Entries with scene source code

↓↓↓

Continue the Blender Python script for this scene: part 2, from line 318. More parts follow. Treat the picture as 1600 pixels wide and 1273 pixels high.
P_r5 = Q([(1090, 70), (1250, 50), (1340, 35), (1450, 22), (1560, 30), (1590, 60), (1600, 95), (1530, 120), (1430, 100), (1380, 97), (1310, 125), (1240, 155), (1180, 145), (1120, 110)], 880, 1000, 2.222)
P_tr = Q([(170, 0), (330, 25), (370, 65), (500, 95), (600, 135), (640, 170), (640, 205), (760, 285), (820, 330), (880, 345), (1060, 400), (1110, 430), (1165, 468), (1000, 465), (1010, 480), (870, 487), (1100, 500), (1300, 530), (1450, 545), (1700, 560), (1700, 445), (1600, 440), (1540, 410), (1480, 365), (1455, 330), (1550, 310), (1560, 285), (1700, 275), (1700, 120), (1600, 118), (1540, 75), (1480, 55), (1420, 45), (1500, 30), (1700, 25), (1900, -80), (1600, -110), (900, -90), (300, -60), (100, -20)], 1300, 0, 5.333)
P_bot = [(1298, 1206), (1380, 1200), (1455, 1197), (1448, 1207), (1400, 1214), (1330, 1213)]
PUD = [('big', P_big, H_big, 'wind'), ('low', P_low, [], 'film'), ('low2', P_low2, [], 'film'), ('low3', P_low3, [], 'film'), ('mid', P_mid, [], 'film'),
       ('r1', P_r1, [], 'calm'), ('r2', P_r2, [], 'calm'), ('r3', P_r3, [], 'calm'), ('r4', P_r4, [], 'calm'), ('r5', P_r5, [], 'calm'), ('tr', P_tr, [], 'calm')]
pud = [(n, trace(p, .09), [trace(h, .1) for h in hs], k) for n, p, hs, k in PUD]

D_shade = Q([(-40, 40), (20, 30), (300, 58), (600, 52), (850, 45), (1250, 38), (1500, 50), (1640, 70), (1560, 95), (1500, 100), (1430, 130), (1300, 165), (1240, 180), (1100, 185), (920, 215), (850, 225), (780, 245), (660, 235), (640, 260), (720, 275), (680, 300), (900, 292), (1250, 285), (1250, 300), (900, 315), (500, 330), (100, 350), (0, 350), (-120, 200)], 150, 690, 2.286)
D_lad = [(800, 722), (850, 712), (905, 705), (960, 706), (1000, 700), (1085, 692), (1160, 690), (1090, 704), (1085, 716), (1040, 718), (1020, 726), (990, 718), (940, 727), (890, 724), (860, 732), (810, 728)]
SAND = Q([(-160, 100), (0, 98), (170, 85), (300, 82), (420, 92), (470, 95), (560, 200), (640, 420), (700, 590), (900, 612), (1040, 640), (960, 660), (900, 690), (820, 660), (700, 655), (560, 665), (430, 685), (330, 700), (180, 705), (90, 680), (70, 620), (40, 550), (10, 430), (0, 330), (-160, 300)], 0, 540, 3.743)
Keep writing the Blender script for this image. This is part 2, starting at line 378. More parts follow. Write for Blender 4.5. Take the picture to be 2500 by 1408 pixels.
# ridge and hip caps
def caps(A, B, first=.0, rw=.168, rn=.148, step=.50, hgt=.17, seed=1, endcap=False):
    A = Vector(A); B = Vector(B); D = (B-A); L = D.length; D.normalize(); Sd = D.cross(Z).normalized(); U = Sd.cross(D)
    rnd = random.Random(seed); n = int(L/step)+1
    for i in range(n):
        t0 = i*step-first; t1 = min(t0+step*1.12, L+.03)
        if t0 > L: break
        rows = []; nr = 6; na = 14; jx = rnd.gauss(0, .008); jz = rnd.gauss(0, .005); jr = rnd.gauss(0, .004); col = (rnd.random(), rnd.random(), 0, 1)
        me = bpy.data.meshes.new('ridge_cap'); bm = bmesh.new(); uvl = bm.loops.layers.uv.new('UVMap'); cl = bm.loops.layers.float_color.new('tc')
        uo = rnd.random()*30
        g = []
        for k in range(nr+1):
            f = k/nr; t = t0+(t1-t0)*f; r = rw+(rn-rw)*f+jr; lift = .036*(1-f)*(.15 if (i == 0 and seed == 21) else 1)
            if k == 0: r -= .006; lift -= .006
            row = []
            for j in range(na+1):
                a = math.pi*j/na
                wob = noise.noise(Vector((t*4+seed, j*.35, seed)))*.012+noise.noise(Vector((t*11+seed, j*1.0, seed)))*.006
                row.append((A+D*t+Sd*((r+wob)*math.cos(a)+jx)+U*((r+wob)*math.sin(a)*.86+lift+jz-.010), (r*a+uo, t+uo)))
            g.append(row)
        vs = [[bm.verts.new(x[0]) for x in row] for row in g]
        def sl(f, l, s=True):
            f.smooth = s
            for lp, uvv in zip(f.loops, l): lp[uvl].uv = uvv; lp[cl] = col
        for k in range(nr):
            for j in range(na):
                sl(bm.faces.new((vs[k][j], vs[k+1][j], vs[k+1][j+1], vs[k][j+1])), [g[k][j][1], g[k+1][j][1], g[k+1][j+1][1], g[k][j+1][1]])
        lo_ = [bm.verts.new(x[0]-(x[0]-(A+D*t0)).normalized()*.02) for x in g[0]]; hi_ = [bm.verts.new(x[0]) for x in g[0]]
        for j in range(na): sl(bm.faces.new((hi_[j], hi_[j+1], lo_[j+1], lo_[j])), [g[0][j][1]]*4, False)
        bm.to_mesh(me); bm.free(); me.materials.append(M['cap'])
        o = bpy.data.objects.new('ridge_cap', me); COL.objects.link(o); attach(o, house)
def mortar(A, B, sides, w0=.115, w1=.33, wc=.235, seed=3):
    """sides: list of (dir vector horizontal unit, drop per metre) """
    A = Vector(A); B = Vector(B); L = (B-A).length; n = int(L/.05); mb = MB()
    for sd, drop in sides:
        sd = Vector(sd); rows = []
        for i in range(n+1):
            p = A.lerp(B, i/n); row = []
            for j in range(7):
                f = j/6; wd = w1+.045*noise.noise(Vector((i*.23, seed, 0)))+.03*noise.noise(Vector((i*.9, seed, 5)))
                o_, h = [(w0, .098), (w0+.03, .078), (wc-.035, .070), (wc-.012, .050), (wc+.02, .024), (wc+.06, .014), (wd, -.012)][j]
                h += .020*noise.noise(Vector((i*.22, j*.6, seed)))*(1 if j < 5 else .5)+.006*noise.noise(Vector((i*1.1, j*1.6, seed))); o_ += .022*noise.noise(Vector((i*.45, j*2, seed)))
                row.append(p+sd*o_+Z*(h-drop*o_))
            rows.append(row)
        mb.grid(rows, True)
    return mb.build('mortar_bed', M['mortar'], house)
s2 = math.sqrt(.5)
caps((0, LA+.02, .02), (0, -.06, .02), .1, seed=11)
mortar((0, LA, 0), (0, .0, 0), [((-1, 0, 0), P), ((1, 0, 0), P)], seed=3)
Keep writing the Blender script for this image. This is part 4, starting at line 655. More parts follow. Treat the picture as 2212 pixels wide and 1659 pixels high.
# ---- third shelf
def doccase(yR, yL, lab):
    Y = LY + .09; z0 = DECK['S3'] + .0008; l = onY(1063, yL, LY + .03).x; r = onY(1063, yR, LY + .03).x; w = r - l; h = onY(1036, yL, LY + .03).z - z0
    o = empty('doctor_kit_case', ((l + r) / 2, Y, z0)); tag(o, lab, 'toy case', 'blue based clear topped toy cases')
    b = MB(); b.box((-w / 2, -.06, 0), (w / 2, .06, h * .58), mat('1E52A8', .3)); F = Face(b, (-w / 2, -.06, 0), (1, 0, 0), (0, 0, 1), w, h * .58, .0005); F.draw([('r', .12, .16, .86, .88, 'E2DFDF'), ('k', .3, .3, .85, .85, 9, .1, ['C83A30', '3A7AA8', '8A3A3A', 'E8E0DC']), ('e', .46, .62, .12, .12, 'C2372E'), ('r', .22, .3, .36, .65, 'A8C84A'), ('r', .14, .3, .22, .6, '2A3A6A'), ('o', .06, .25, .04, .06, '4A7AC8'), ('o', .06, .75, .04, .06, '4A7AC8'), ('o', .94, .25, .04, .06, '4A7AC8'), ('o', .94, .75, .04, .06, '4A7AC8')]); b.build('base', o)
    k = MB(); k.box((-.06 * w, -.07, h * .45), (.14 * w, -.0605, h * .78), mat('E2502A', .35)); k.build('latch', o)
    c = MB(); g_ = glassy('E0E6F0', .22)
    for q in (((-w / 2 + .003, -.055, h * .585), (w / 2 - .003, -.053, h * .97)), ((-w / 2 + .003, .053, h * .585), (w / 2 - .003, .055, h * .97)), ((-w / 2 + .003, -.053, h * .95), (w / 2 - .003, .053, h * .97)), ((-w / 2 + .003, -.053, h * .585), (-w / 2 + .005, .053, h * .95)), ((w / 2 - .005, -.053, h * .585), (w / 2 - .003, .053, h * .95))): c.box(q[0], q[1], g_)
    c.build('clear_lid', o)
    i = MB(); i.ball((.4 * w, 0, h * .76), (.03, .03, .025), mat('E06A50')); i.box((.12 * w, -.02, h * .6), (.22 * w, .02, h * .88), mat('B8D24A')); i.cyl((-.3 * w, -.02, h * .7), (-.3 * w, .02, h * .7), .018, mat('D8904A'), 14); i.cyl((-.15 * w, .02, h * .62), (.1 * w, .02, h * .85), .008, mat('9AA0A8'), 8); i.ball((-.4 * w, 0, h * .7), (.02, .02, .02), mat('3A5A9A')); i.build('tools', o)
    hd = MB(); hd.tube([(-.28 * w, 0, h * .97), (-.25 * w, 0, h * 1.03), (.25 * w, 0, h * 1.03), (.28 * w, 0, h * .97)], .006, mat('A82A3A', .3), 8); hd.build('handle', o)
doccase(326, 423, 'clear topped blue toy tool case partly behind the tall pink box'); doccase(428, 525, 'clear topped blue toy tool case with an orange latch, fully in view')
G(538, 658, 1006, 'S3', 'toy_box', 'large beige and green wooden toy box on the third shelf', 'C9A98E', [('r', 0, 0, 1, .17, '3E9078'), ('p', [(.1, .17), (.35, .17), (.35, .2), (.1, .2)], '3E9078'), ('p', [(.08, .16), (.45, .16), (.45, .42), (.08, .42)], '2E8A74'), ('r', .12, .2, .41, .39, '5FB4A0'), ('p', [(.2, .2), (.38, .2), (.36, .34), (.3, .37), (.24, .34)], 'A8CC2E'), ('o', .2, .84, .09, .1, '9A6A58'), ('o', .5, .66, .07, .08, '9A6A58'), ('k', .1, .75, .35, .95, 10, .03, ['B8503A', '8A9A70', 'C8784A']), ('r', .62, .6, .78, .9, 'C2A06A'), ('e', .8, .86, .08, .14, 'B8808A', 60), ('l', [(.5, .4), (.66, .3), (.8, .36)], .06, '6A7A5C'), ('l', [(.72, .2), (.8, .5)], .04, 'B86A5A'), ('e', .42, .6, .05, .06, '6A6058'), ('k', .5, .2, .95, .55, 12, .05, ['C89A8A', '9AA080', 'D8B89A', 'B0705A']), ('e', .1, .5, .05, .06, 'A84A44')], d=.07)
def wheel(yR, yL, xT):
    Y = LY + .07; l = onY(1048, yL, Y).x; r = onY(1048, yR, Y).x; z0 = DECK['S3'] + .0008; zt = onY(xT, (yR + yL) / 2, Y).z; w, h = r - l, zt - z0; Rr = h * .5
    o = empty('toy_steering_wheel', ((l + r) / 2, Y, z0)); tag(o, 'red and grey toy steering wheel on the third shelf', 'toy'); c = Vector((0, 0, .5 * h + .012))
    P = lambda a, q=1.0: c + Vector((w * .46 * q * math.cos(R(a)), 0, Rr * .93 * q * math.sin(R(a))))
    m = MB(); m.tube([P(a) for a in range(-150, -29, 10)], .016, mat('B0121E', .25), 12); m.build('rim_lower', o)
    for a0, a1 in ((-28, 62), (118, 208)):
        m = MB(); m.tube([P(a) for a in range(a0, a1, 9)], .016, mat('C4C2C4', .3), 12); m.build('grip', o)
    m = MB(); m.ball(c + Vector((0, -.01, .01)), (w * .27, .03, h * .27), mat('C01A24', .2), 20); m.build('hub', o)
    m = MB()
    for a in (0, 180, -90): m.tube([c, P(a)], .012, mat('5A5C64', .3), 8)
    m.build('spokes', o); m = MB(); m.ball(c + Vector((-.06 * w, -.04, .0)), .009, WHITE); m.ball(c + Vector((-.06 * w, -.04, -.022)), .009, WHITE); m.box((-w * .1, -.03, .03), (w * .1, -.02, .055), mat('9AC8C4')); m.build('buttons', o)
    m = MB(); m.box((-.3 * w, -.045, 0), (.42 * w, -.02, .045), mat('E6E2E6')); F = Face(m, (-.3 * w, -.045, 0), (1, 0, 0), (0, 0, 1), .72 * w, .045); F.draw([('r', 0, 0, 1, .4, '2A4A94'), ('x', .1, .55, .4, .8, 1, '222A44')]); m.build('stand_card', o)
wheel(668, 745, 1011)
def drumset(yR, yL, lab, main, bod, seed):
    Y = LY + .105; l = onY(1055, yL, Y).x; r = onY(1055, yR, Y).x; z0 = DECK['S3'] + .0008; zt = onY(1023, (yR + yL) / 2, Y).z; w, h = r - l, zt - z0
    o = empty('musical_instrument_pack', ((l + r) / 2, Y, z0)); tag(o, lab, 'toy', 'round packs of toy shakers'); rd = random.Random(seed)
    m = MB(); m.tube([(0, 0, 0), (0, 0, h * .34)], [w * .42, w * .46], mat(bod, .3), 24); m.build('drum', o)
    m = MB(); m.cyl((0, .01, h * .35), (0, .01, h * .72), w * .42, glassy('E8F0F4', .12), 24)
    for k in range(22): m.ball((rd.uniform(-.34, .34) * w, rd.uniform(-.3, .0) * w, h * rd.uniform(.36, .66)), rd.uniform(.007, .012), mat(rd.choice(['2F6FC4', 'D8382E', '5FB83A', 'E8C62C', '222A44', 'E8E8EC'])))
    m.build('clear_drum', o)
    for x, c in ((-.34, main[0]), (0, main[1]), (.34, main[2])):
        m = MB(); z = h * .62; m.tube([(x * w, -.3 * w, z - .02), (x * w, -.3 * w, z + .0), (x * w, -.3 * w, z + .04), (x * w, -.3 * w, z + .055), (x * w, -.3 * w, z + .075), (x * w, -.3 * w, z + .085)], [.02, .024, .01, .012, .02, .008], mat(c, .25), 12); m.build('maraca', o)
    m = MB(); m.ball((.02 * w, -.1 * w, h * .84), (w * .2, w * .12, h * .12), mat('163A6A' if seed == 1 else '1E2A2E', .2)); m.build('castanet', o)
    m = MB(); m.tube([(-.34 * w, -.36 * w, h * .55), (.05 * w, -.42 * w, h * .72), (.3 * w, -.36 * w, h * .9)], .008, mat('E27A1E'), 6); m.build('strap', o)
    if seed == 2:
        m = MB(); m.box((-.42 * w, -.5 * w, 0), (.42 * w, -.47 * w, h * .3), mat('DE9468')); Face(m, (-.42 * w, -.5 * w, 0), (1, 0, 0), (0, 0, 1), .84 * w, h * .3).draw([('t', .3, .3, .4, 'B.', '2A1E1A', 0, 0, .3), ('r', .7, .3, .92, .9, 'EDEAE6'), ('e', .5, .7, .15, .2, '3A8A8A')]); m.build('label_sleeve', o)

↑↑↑

### What to do
Copy each line in the data that holds the word "More".

### Solved problem
Continue the Blender Python script for this scene: part 2, from line 318. More parts follow. Treat the picture as 1600 pixels wide and 1273 pixels high.
Keep writing the Blender script for this image. This is part 2, starting at line 378. More parts follow. Write for Blender 4.5. Take the picture to be 2500 by 1408 pixels.
Keep writing the Blender script for this image. This is part 4, starting at line 655. More parts follow. Treat the picture as 2212 pixels wide and 1659 pixels high.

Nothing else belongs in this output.